If time is short: Roanoke to Lynchburg is just over an hour’s drive, but both endpoints have volume and variety of rail attractions. Along the way, Blue Ridge is worth a quick stop just to kick the ballast and imagine N&W steam engines slogging upgrade.

Besides the railroad:

  • Both the N&W and 460 pass through the town of Appomattox Court House, where Robert E. Lee surrendered to Ulysses Grant in 1865, effectively ending the Civil War. A highly-rated national park commemorates the surrender and the beginning of Reconstruction.
  • Virginia peanuts (the kind sold in ballparks) are a thing along the N&W. The Hotel Roanoke’s menu features Peanut Soup and Suffolk calls itself the “Peanut Capital of the World.” Peanut stores dot the eastern portion of route selling all flavors and forms. Plantation Peanuts’ Salt and Pepper variety is highly recommended — look for them across the street from the peanut-themed Virginia Diner in Wakefield.

If you enjoyed this installment of Railfan Road, check out John Friedman’s guide to Highway 30 across Nebraska here.

A black and white diesel locomotive with tree-covered mountains in the distance
A westbound container train climbs upgrade at Basham Hollow Road near Shawsville, Va., on May 24, 2014. This double-track corridor carries traffic along the N&W main line to Portsmouth, Ohio, as well as the N&W Bristol line to Tennessee and points south.
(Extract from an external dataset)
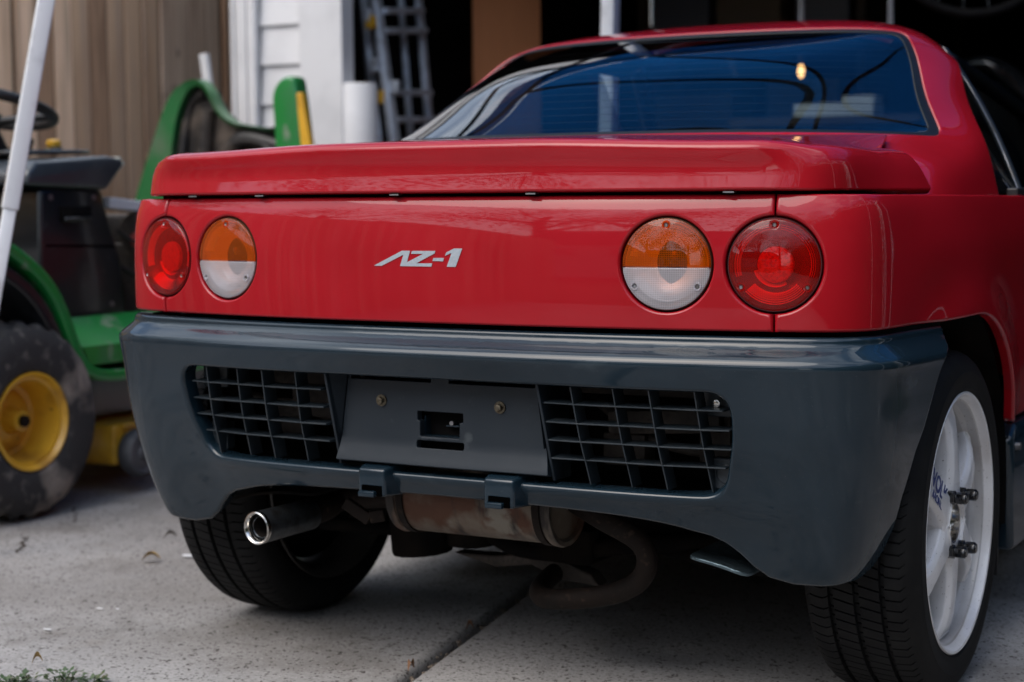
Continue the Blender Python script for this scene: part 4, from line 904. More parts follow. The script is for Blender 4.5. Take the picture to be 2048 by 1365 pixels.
# ================================================================= riding mower beside the car
mow = tag(empty('riding_mower', (-2.05, .85, 0)), 'green and yellow riding mower without its hood, parked left of the red car', 'riding mower')
mm_ = Matrix.Translation((2.05, -.85, 0))
def MBd(b, name, m, parent=mow, **k): return b.build(name, m, parent, mw=(mm_ if parent is mow else None), **k)
def mower_wheel(name, R_, W_2, rimr, c, side, tyre_m, lugs=26):
    w = empty(name, (0,0,0), parent=mow); w.matrix_local = mm_@Matrix.Translation(c)@(Matrix.Rotation(PI, 4, 'Z') if side < 0 else Matrix.Identity(4))
    pr = [(-.02*W_2/.2,rimr*.98),(-.002,rimr*1.04),(.006,rimr+(R_-rimr)*.35),(.004,rimr+(R_-rimr)*.65),(-.018,R_*.965),(-.045,R_*.992),(-W_2/2,R_),(-W_2+.045,R_*.992),(-W_2+.018,R_*.965),(-W_2-.004,rimr+(R_-rimr)*.65),(-W_2-.006,rimr+(R_-rimr)*.35),(-W_2,rimr)]
    xs = spline(pr, 34); V = []; F = []; n = lugs*4; P = len(xs)
    for k in range(n):
        for i, (x, r) in enumerate(xs):
            a = 2*PI*k/n; g = 0
            if r > R_*.955: row = int((x+W_2)/(W_2/5)); g = .012 if ((k+row*2)%4 < 2) else 0; g = g if abs((x+W_2)/(W_2/5)%1-.5) < .38 else .012
            V.append((x, (r-g)*math.cos(a), (r-g)*math.sin(a)))
    for k in range(n):
        j = (k+1)%n
        for i in range(P-1): F.append((k*P+i, k*P+i+1, j*P+i+1, j*P+i))
    b = MB().add(V, F); b.build('tyre', tyre_m, w, smooth=35)
    b = MB(); b.lathe([(-.012,rimr*1.0),(.002,rimr*1.03),(.003,rimr*.99),(-.010,rimr*.93),(-.012,rimr*.86),(-.05,rimr*.80),(-.085,rimr*.76),(-.090,rimr*.66),(-.075,rimr*.45),(-.072,rimr*.30),(-.055,rimr*.24),(-.035,rimr*.22),(-.033,0)], 48, 'x'); r_ = b.build('rim', yellow_m, w, smooth=40)
    b = MB(); b.tube([(-.04,0,0),(-.022,0,0)], rimr*.12, 12); b.build('axle_cap', rust2, r_, smooth=40)
    return w
mower_wheel('rear_wheel', .245, .20, .118, (-1.685, .855, .245), 1, oldrub)
mower_wheel('rear_wheel', .245, .20, .118, (-2.45, .855, .245), -1, oldrub)
mower_wheel('front_wheel', .19, .14, .09, (-1.74, 2.10, .19), 1, oldrub, 22)
mower_wheel('front_wheel', .19, .14, .09, (-2.38, 2.10, .19), -1, oldrub, 22)
def strip(path, x0, x1, t, n=60, nn=None):      # swept strip with thickness, path in (y, z)
    P = spline(path, n); T = np.gradient(P, axis=0); T /= np.linalg.norm(T, axis=1)[:,None]; N_ = np.stack([-T[:,1], T[:,0]], 1); V = []; F = []
    for p, q in zip(P, N_):
        for x, k in ((x0, 0),(x1, 0),(x1, -t),(x0, -t)): V.append((x, p[0]+q[0]*k, p[1]+q[1]*k))
    for i in range(len(P)-1):
        for j in range(4): a, c = i*4+j, i*4+(j+1)%4; F.append((a, c, c+4, a+4))
    F += [(0,1,2,3), tuple(range(len(P)*4-4, len(P)*4))[::-1]]
    return MB().add(V, F)
fp = [(.42,.56),(.50,.66),(.62,.715),(.78,.700),(.88,.648),(.96,.580),(1.015,.492),(1.050,.412),(1.090,.362),(1.15,.345),(1.30,.342),(1.60,.345),(1.78,.39)]
MBd(strip(fp, -1.700, -1.80, .030), 'fender', green_m, bevel=.006, smooth=50)
MBd(strip([(y, z+.004) for y, z in fp[8:]], -1.80, -2.35, .02), 'footrest', green_m, bevel=.004, smooth=50)
b = MB(); b.add([(-1.71,1.06,.41),(-1.71,1.62,.41),(-1.84,1.60,.475),(-1.84,1.05,.475)], [(0,1,2,3)]); b.add([(-1.705,1.085,.362),(-1.705,1.62,.362),(-1.71,1.62,.41),(-1.71,1.06,.41)], [(0,1,2,3)]); MBd(b, 'step_mat', green_m)
fi = [(.44,.52),(.52,.615),(.62,.66),(.77,.645),(.86,.60),(.93,.54),(.985,.455),(1.02,.37)]
MBd(strip(fi, -1.708, -1.86, .035), 'fender_liner', mblack_m, bevel=.004, smooth=50)
MBd(strip([(.30,.50),(.42,.62),(.62,.725),(.80,.712),(.93,.64),(1.0,.58)], -1.80, -2.32, .03), 'seat_deck', mblack_m, smooth=50)
b = MB(); b.box((-2.06,.62,.80), (.44,.42,.10)); b.box((-2.06,.42,.98), (.42,.09,.34)); MBd(b, 'seat', yellow_m, bevel=.03, seg=3, smooth=60)
# tall inner arch beside the fender
MBd(strip([(.90,.66),(.985,.60),(1.05,.52),(1.09,.44)], -1.80, -2.30, .05), 'inner_arch', mblack_m, smooth=50)
# dark side tower and dashboard
b = MB(); b.prism([(1.075,.47),(1.40,.46),(1.385,.62),(1.345,.72),(1.315,.815),(1.08,.815)], -1.86, -2.26, 'x'); tower = MBd(b, 'side_panel', mblack_m, bevel=.015, seg=3, smooth=50)
b = MB(); b.box((-1.858,1.207,.746), (.012,.115,.040)); b.build('handle_recess', void_m, tower, bevel=.004, smooth=50)
b = MB(); b.box((-1.850,1.207,.732), (.012,.10,.012)); b.build('grab_handle', mblack_m, tower, bevel=.004, smooth=50)
dp = [tuple(hit(*q, 'x', -1.86)[1:]) for q in ((42,372),(44,345),(62,322),(150,316),(205,312),(238,318),(236,334),(205,380))]
b = MB(); b.prism(dp, -1.84, -2.27, 'x'); dash = MBd(b, 'dashboard', mat('dash_grey_plastic', (.035,.043,.052), .32, 0, .5, .2, noise=[(40, (.10,.10,.10), .66, .78, 8)]), bevel=.012, seg=3, smooth=40)
b = MB(); nrm_ = np.array([0,-.19,1.]); 
b.prism([(.115*math.cos(t), .165*math.sin(t)) for t in np.linspace(0, 2*PI, 36, endpoint=False)], 0, .012, 'z'); dpn = b.build('control_panel', MAT['dash_grey_plastic'], dash, bevel=.004, smooth=50, mw=Matrix.Translation((-2.04, 1.26, .905))@Matrix.Rotation(.02, 4, 'X'))
b = MB(); b.tube([(0,0,.0),(0,0,.022)], .006, 10); b.tube([(0,0,.020),(0,0,.030),(0,0,.040),(0,0,.044)], [.016,.021,.019,.010], 14); kb = b.build('choke_knob', yellow_m, dash, smooth=50, mw=Matrix.Translation((-2.06, 1.345, .905)))
b = MB(); b.tube([(0,0,0),(0,.004,.035)], .012, 12); b.box((0,.004,.035), (.03,.012,.016)); b.build('ignition_key', black_m, dash, smooth=50, mw=Matrix.Translation((-2.05, 1.235, .905)))
b = MB(); b.box((-2.02,1.30,.920), (.035,.055,.002), Matrix.Rotation(.6,3,'Z')); b.build('dash_sticker', mat('pale_green_sticker', (.28,.34,.22), .5), dash)
b = MB(); b.bar((-1.848,dp[5][0],dp[5][1]-.01), (-1.848,dp[7][0],dp[7][1]+.02), .010, .012); b.bar((-1.86,dp[5][0]+.004,dp[5][1]), (-2.25,dp[5][0]+.004,dp[5][1]), .010, .010); b.build('dash_edge', mat('pale_edge', (.55,.58,.5), .5), dash, bevel=.002)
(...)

Kevin Gilliam

Updated 5-19-24 to remove “is the second longest rail tangent in the U.S.” Information regarding the 52-mile tangent between Petersburg and Suffolk was incorrect.

2 thoughts on “Railfan Road: Virginia’s 460

  1. Thanks for a great story. Interesting though, that the trip is described East from Roanoke to Suffolk, yet all of the accompanying photographs are of scenes West of Roanoke.

  2. I don’t believe the 52-mile tangent between Suffolk and Petersburg is the second-longest tangent in the U.S. If memory serves me correctly, the ex-ACL between Kinderlou (just west of Valdosta) and Waycross, GA, is just a hair over 60 miles, and again if memory serves that is the fourth-longest tangent in the U.S. I know the longest tangent is inland from Wilmington, NC, on the ex-SAL, and there’s a long tangent or two on the old SAL’s Miami Extension, but I don’t know the(ir) length(s).